> Lines of data
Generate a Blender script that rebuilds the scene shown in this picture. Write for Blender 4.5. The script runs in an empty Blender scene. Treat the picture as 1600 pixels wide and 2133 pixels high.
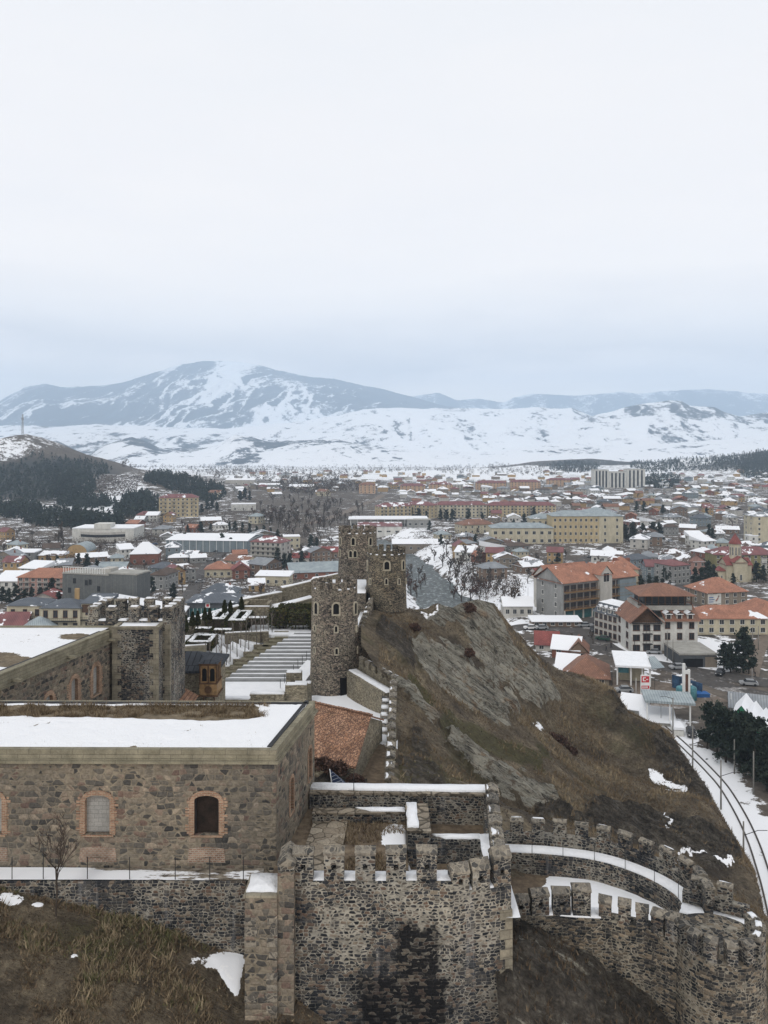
import bpy, math, random
import numpy as np
from mathutils import Vector, Matrix
R = math.radians
random.seed(7)
S = bpy.context.scene
COL = S.collection
F, YH, HC = 1662.0, 920.0, 75.0     # focal length in photograph pixels, eye-level row, camera height over the river

# ---------------------------------------------------------------- camera
cam = bpy.data.cameras.new('camera')
camo = bpy.data.objects.new('camera', cam)
COL.objects.link(camo)
camo.location = (0, 0, HC)
camo.rotation_euler = (R(90), 0, 0)
cam.sensor_fit = 'HORIZONTAL'
cam.sensor_width = 36
cam.lens = 36 * F / 1600
cam.shift_y = -(1066.5 - YH) / 1600
cam.clip_start = 0.5
cam.clip_end = 60000
S.camera = camo
S.view_settings.view_transform = 'Standard'
S.view_settings.look = 'None'
S.view_settings.exposure = 0.22
S.view_settings.gamma = 1.0
S.cycles.max_bounces = 6
S.cycles.diffuse_bounces = 3
S.cycles.volume_bounces = 2
S.cycles.use_denoising = True
S.cycles.sample_clamp_indirect = 4

# ---------------------------------------------------------------- node helpers
def NN(t, typ, ins=None, **props):
    n = t.nodes.new(typ)
    for k, v in props.items():
        setattr(n, k, v)
    for k, v in (ins or {}).items():
        if isinstance(v, bpy.types.NodeSocket):
            t.links.new(v, n.inputs[k])
        else:
            n.inputs[k].default_value = v
    return n
def c4(c): return (c[0], c[1], c[2], 1)
def mixc(t, f, a, b, blend='MIX'):
    n = t.nodes.new('ShaderNodeMix'); n.data_type = 'RGBA'; n.blend_type = blend
    for i, v in ((0, f), (6, a), (7, b)):
        if isinstance(v, bpy.types.NodeSocket): t.links.new(v, n.inputs[i])
        elif i == 0: n.inputs[0].default_value = v
        else: n.inputs[i].default_value = c4(v)
    return n.outputs[2]
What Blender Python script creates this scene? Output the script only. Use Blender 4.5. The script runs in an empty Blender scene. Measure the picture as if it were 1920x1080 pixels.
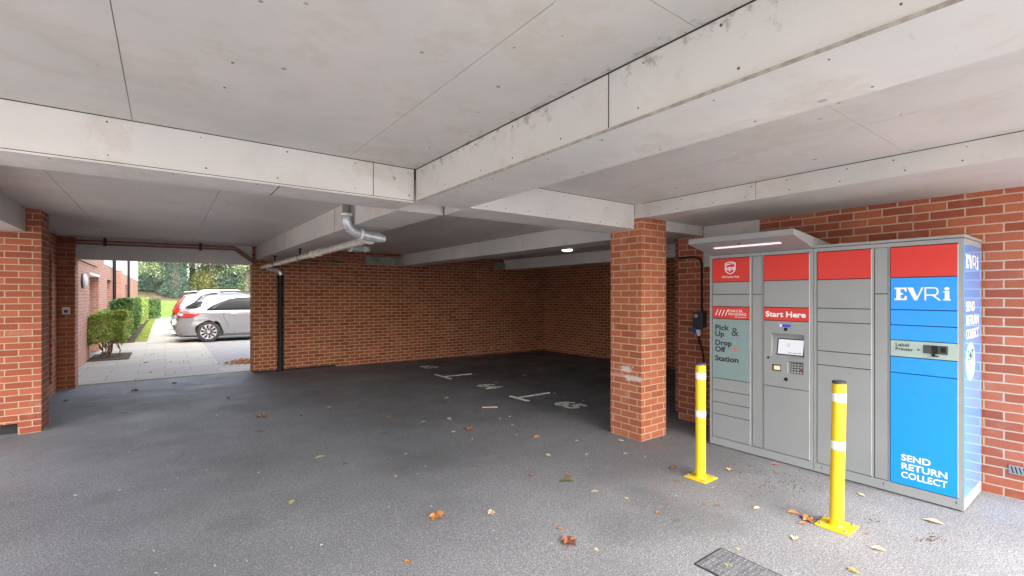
import bpy, bmesh, math, random
from mathutils import Vector, Matrix
R = math.radians
random.seed(7)
S = bpy.context.scene
C = S.collection

# ---------------------------------------------------------------- camera
cam_d = bpy.data.cameras.new('camera')
cam = bpy.data.objects.new('camera', cam_d); C.objects.link(cam)
cam_d.sensor_width = 36.0
cam_d.lens = 879.53 * 36 / 1920
cam_d.shift_y = 13.3 / 1920
cam_d.clip_start = 0.05; cam_d.clip_end = 600
YAW = 36.4875
cam.location = (0, 0, 1.6)
cam.rotation_euler = (R(90), 0, -R(YAW))
S.camera = cam

# ---------------------------------------------------------------- light
SUN_EL, SUN_AZ = 42, 185          # degrees, azimuth clockwise from +Y
w = bpy.data.worlds.new('World'); S.world = w; w.use_nodes = True
wn, wl = w.node_tree.nodes, w.node_tree.links
wn.clear()
sky = wn.new('ShaderNodeTexSky'); sky.sky_type = 'NISHITA'; sky.sun_disc = False
sky.sun_elevation = R(SUN_EL); sky.sun_rotation = R(SUN_AZ)
sky.air_density = 1.0; sky.dust_density = 3.0
hs = wn.new('ShaderNodeHueSaturation'); hs.inputs['Saturation'].default_value = 0.5
bg = wn.new('ShaderNodeBackground'); bg.inputs['Strength'].default_value = 0.15
wo = wn.new('ShaderNodeOutputWorld')
wl.new(sky.outputs[0], hs.inputs['Color']); wl.new(hs.outputs[0], bg.inputs['Color']); wl.new(bg.outputs[0], wo.inputs['Surface'])
sd = bpy.data.lights.new('sun', 'SUN'); sd.energy = 0.75; sd.angle = R(60); sd.color = (1.0, 0.96, 0.9)
sun = bpy.data.objects.new('sun', sd); C.objects.link(sun)
az, el = R(SUN_AZ), R(SUN_EL)
sdir = Vector((math.sin(az) * math.cos(el), math.cos(az) * math.cos(el), math.sin(el)))
sun.rotation_euler = sdir.to_track_quat('Z', 'Y').to_euler()
sun.location = (0, -20, 30)
vs = S.view_settings
vs.view_transform = 'Standard'; vs.look = 'None'; vs.gamma = 1.0; vs.use_curve_mapping = False
vs.exposure = 2.75
S.cycles.max_bounces = 14; S.cycles.diffuse_bounces = 10; S.cycles.glossy_bounces = 4
S.cycles.sample_clamp_indirect = 6.0
S.cycles.caustics_reflective = False; S.cycles.caustics_refractive = False

# ---------------------------------------------------------------- pixel helper (used only to measure where things stand)
_c, _s = math.cos(R(YAW)), math.sin(R(YAW))
def gz(b, a):
    """ground height: the bays fall a little towards the far corner"""
    k = min(max((a - 4) / 5, 0), 1)
    z = -0.0095 * min(max(b - 1.5, 0), 8.2) * k
    return z
def ray(px, py):
    r = (px - 960) / 879.53; u = (553.3 - py) / 879.53
    return (_s + r * _c, _c - r * _s, u)
def gp(px, py):
    d = ray(px, py); z = 0.0
    for _ in range(5):
        t = (z - 1.6) / d[2]; b, a = d[0] * t, d[1] * t; z = gz(b, a)
    return (b, a, z)

# ---------------------------------------------------------------- node material helpers
MATS = {}
def new_mat(name):
    m = bpy.data.materials.new(name); m.use_nodes = True
    nt = m.node_tree; nt.nodes.clear()
    out = nt.nodes.new('ShaderNodeOutputMaterial')
    bs = nt.nodes.new('ShaderNodeBsdfPrincipled')
    nt.links.new(bs.outputs[0], out.inputs['Surface'])
    MATS[name] = m
    return m, nt, bs
def N(nt, t, **kw):
    n = nt.nodes.new(t)
    for k, v in kw.items():
        if k in n.inputs: n.inputs[k].default_value = v
        else: setattr(n, k, v)
    return n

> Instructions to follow
Retype each record exactly as it stands, but do not include the pictures.

> Solved problem
Generate a Blender script that rebuilds the scene shown in this picture. Write for Blender 4.5. The script runs in an empty Blender scene. Treat the picture as 1600 pixels wide and 2133 pixels high.
import bpy, math, random
import numpy as np
from mathutils import Vector, Matrix
R = math.radians
random.seed(7)
S = bpy.context.scene
COL = S.collection
F, YH, HC = 1662.0, 920.0, 75.0     # focal length in photograph pixels, eye-level row, camera height over the river

# ---------------------------------------------------------------- camera
cam = bpy.data.cameras.new('camera')
camo = bpy.data.objects.new('camera', cam)
COL.objects.link(camo)
camo.location = (0, 0, HC)
camo.rotation_euler = (R(90), 0, 0)
cam.sensor_fit = 'HORIZONTAL'
cam.sensor_width = 36
cam.lens = 36 * F / 1600
cam.shift_y = -(1066.5 - YH) / 1600
cam.clip_start = 0.5
cam.clip_end = 60000
S.camera = camo
S.view_settings.view_transform = 'Standard'
S.view_settings.look = 'None'
S.view_settings.exposure = 0.22
S.view_settings.gamma = 1.0
S.cycles.max_bounces = 6
S.cycles.diffuse_bounces = 3
S.cycles.volume_bounces = 2
S.cycles.use_denoising = True
S.cycles.sample_clamp_indirect = 4

# ---------------------------------------------------------------- node helpers
def NN(t, typ, ins=None, **props):
    n = t.nodes.new(typ)
    for k, v in props.items():
        setattr(n, k, v)
    for k, v in (ins or {}).items():
        if isinstance(v, bpy.types.NodeSocket):
            t.links.new(v, n.inputs[k])
        else:
            n.inputs[k].default_value = v
    return n
def c4(c): return (c[0], c[1], c[2], 1)
def mixc(t, f, a, b, blend='MIX'):
    n = t.nodes.new('ShaderNodeMix'); n.data_type = 'RGBA'; n.blend_type = blend
    for i, v in ((0, f), (6, a), (7, b)):
        if isinstance(v, bpy.types.NodeSocket): t.links.new(v, n.inputs[i])
        elif i == 0: n.inputs[0].default_value = v
        else: n.inputs[i].default_value = c4(v)
    return n.outputs[2]
What Blender Python script creates this scene? Output the script only. Use Blender 4.5. The script runs in an empty Blender scene. Measure the picture as if it were 1920x1080 pixels.
import bpy, bmesh, math, random
from mathutils import Vector, Matrix
R = math.radians
random.seed(7)
S = bpy.context.scene
C = S.collection

# ---------------------------------------------------------------- camera
cam_d = bpy.data.cameras.new('camera')
cam = bpy.data.objects.new('camera', cam_d); C.objects.link(cam)
cam_d.sensor_width = 36.0
cam_d.lens = 879.53 * 36 / 1920
cam_d.shift_y = 13.3 / 1920
cam_d.clip_start = 0.05; cam_d.clip_end = 600
YAW = 36.4875
cam.location = (0, 0, 1.6)
cam.rotation_euler = (R(90), 0, -R(YAW))
S.camera = cam

# ---------------------------------------------------------------- light
SUN_EL, SUN_AZ = 42, 185          # degrees, azimuth clockwise from +Y
w = bpy.data.worlds.new('World'); S.world = w; w.use_nodes = True
wn, wl = w.node_tree.nodes, w.node_tree.links
wn.clear()
sky = wn.new('ShaderNodeTexSky'); sky.sky_type = 'NISHITA'; sky.sun_disc = False
sky.sun_elevation = R(SUN_EL); sky.sun_rotation = R(SUN_AZ)
sky.air_density = 1.0; sky.dust_density = 3.0
hs = wn.new('ShaderNodeHueSaturation'); hs.inputs['Saturation'].default_value = 0.5
bg = wn.new('ShaderNodeBackground'); bg.inputs['Strength'].default_value = 0.15
wo = wn.new('ShaderNodeOutputWorld')
wl.new(sky.outputs[0], hs.inputs['Color']); wl.new(hs.outputs[0], bg.inputs['Color']); wl.new(bg.outputs[0], wo.inputs['Surface'])
sd = bpy.data.lights.new('sun', 'SUN'); sd.energy = 0.75; sd.angle = R(60); sd.color = (1.0, 0.96, 0.9)
sun = bpy.data.objects.new('sun', sd); C.objects.link(sun)
az, el = R(SUN_AZ), R(SUN_EL)
sdir = Vector((math.sin(az) * math.cos(el), math.cos(az) * math.cos(el), math.sin(el)))
sun.rotation_euler = sdir.to_track_quat('Z', 'Y').to_euler()
sun.location = (0, -20, 30)
vs = S.view_settings
vs.view_transform = 'Standard'; vs.look = 'None'; vs.gamma = 1.0; vs.use_curve_mapping = False
vs.exposure = 2.75
S.cycles.max_bounces = 14; S.cycles.diffuse_bounces = 10; S.cycles.glossy_bounces = 4
S.cycles.sample_clamp_indirect = 6.0
S.cycles.caustics_reflective = False; S.cycles.caustics_refractive = False

# ---------------------------------------------------------------- pixel helper (used only to measure where things stand)
_c, _s = math.cos(R(YAW)), math.sin(R(YAW))
def gz(b, a):
    """ground height: the bays fall a little towards the far corner"""
    k = min(max((a - 4) / 5, 0), 1)
    z = -0.0095 * min(max(b - 1.5, 0), 8.2) * k
    return z
def ray(px, py):
    r = (px - 960) / 879.53; u = (553.3 - py) / 879.53
    return (_s + r * _c, _c - r * _s, u)
def gp(px, py):
    d = ray(px, py); z = 0.0
    for _ in range(5):
        t = (z - 1.6) / d[2]; b, a = d[0] * t, d[1] * t; z = gz(b, a)
    return (b, a, z)

# ---------------------------------------------------------------- node material helpers
MATS = {}
def new_mat(name):
    m = bpy.data.materials.new(name); m.use_nodes = True
    nt = m.node_tree; nt.nodes.clear()
    out = nt.nodes.new('ShaderNodeOutputMaterial')
    bs = nt.nodes.new('ShaderNodeBsdfPrincipled')
    nt.links.new(bs.outputs[0], out.inputs['Surface'])
    MATS[name] = m
    return m, nt, bs
def N(nt, t, **kw):
    n = nt.nodes.new(t)
    for k, v in kw.items():
        if k in n.inputs: n.inputs[k].default_value = v
        else: setattr(n, k, v)
    return n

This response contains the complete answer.